RÉSUMÉ.
Au cours de l’instance judiciaire relative à la fixation du loyer du bail renouvelé, la bailleresse a, le 10 mars 2006, notifié l’exercice de son droit d’option et refusé le renouvellement du bail. A violé les articles L.145-12 et L.145-57 du Code de commerce, la Cour d’appel qui, après avoir reconnu à la locataire le droit au paiement d’une indemnité d’éviction, retient que l’indemnité d’occupation est due à compter du 10 mars 2006, tout en constatant que la locataire avait, les 31 juillet et 8 août 2002, demandé le renouvellement du bail, cette demande ayant pour effet de mettre un terme au titre locatif à compter du terme d’usage la suivant.

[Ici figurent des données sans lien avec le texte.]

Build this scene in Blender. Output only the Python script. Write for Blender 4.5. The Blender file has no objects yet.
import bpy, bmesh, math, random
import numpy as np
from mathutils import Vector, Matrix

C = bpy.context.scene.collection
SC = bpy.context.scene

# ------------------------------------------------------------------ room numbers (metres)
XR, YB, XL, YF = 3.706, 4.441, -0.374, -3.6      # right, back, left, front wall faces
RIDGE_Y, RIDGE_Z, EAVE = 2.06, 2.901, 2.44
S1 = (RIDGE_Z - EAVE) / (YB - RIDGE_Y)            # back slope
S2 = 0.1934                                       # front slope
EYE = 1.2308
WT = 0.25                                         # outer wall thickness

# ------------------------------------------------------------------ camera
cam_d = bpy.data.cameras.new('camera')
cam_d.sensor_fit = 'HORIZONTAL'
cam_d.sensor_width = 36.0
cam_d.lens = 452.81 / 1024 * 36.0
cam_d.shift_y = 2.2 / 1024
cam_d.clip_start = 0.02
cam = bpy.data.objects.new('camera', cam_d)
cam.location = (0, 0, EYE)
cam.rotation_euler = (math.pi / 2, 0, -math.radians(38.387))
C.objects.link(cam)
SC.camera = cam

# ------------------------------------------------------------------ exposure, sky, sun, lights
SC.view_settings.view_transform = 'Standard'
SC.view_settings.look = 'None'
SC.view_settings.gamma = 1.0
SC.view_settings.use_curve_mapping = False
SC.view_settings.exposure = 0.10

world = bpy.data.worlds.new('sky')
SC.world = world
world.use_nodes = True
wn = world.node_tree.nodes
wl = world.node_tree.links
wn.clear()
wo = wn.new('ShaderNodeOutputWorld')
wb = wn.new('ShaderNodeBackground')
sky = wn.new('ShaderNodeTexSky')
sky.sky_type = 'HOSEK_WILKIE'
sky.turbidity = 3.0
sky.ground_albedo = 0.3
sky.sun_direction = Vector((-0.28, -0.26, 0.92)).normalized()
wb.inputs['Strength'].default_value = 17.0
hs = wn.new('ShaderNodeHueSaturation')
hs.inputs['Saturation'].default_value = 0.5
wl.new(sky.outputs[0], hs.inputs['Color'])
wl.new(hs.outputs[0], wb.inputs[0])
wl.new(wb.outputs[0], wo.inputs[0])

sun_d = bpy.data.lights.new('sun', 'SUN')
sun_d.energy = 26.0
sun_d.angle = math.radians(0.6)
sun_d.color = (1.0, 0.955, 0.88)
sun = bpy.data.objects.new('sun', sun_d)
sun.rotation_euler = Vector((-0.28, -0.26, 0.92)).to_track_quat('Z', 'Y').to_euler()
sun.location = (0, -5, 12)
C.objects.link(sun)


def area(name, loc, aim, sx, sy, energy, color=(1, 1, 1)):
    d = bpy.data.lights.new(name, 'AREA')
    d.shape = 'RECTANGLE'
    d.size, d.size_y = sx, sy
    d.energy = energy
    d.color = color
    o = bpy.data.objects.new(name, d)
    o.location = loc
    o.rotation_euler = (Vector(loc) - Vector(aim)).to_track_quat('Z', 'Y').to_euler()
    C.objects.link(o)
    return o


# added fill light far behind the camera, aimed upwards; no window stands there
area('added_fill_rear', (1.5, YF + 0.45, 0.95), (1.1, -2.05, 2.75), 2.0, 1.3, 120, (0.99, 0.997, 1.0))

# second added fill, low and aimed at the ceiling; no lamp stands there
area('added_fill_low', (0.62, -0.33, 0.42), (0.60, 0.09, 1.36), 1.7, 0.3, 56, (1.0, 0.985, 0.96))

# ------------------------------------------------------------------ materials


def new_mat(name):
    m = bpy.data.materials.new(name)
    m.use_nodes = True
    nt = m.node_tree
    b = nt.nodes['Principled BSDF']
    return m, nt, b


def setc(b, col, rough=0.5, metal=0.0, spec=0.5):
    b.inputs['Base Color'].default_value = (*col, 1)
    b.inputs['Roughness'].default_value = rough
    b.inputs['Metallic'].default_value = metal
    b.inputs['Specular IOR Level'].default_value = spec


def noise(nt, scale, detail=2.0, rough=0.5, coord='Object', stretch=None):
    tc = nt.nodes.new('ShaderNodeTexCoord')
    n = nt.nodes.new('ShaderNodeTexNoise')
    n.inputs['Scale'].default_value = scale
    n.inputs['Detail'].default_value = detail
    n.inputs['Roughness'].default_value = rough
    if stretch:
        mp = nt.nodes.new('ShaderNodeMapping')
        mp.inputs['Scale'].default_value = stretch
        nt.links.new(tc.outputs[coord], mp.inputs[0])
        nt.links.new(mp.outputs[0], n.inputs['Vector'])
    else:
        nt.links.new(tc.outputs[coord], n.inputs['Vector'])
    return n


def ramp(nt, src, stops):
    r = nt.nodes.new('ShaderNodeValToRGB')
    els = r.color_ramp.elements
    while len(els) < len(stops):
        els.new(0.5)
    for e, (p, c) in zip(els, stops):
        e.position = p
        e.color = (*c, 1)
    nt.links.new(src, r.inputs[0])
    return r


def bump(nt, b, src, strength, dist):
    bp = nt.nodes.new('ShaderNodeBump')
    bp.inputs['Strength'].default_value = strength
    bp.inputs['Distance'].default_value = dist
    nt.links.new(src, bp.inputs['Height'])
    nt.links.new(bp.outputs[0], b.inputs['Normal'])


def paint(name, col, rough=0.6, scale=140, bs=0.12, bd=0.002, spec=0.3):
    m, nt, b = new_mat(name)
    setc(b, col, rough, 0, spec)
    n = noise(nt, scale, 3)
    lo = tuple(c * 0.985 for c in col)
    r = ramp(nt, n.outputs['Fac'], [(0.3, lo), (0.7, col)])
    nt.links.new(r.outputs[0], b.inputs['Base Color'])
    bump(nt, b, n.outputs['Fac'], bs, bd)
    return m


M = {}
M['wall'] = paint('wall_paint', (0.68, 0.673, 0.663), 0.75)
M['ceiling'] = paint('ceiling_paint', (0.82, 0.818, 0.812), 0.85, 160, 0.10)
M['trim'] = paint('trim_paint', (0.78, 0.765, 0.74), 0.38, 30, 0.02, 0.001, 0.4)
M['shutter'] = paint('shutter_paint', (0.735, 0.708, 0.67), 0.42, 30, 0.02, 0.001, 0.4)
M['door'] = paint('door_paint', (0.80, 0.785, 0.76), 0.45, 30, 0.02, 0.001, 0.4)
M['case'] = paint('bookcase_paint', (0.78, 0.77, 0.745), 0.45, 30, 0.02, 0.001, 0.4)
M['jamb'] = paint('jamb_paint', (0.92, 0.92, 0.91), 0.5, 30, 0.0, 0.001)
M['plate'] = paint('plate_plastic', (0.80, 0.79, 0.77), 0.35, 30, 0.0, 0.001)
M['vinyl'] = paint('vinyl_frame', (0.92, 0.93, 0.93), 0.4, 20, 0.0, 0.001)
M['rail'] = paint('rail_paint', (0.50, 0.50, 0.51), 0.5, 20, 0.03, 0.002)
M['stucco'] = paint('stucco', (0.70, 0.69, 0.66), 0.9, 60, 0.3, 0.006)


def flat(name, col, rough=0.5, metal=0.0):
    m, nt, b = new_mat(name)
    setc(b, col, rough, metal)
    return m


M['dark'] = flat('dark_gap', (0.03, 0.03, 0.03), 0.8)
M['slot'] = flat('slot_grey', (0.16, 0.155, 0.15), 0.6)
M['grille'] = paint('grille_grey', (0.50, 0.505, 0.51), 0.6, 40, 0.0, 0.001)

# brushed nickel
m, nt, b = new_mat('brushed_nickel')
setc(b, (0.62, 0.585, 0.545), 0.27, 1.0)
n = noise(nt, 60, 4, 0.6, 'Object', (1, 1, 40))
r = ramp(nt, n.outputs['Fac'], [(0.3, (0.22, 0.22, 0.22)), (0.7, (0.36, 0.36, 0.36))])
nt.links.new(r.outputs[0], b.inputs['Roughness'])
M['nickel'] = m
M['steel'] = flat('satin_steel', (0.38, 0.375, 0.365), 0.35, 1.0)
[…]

COMMENTAIRE PAR JEHAN-DENIS BARBIER.
Lorsque le bailleur, qui a d’abord accepté le principe du renouvellement du bail, exerce son droit d’option sur le fondement de l’article L.145-57 du Code de commerce, et décide donc de refuser le renouvellement du bail, le locataire se trouve rétroactivement débiteur d’une indemnité d’occupation depuis la date d’expiration de son bail. C’est ce que rappelle la Cour de cassation en cassant un arrêt de la Cour d’appel de Versailles, qui avait fixé le point de départ de l’indemnité d’occupation à la date de la notification du droit d’option (1). L’indemnité d’occupation n’est pas due à compter de la date de notification de l’option, mais à compter de la date à laquelle le bail a pris fin.
En l’espèce, la société locataire avait formé une demande de renouvellement de son bail. La Cour de cassation rappelle que cette demande de renouvellement avait eu “pour effet de mettre un terme au titre locatif”. Effectivement, depuis la réforme du 4 août 2008, la demande de renouvellement est placée au même rang que le congé, en tant qu’acte unilatéral par lequel son auteur met fin au bail en cours ou à la tacite reconduction (2).
Le bail avait donc pris fin au terme d’usage suivant la demande de renouvellement (soit, depuis la réforme de 2008, au terme du trimestre civil suivant) et comme la société bailleresse avait accepté, dans un premier temps, le principe du renouvellement du bail, une instance judiciaire avait été engagée pour fixer le loyer du bail renouvelé. Toutefois, le bail n’était pas définitivement renouvelé, puisque précisément le prix n’en était pas encore fixé. Cette période intermédiaire, pendant laquelle “le locataire est tenu de continuer à payer les loyers échus au prix ancien”, comme il est dit à l’article L.145-57 du Code de commerce, débute à l’expiration du bail.
Plusieurs issues sont ensuite possibles :
– Soit le loyer est définitivement fixé et les parties l’acceptent, auquel cas le bail renouvelé prend effet rétroactivement au lendemain de l’expiration du bail précédent.
– Soit l’une ou l’autre des parties exerce son droit d’option, ou bien le bailleur rétracte son offre de renouvellement pour des motifs graves et légitimes, ou en raison d’une cause d’exclusion du statut des baux commerciaux : dans tous ces cas, le bail n’étant finalement pas renouvelé, le locataire se trouve rétroactivement débiteur d’une indemnité d’occupation depuis la date d’expiration du bail précédent (3).
Le point de départ de l’indemnité d’occupation ne doit donc pas être fixé à la date de la notification du droit d’option. L’indemnité est bien due depuis la fin du bail. C’est l’option finale des parties qui permet de qualifier rétroactivement la période antérieure : bail renouvelé ou maintien dans les lieux ; et qui permet également de qualifier les sommes dues : loyer ou indemnité d’occupation. (1)
Voir Jurisclasseur, bail à loyer, fasc. 1345.rnrn(2) Sur la question, voir J.-D. Barbier, La réforme du statut des baux commerciaux par la Loi LME du 4 août 2008, IV : Consécration du rôle de la demande de renouvellement, Gaz. Pal. des 12 et 13 septembre 2008, doctr. p. 2.rnrn(3) Sur la qualification de cette indemnité d’occupation, voir J.-D. Barbier, Les indemnités d’occupation de locaux commerciaux, Gaz. Pal. des 15 et 16 décembre 2006, doct. p 11.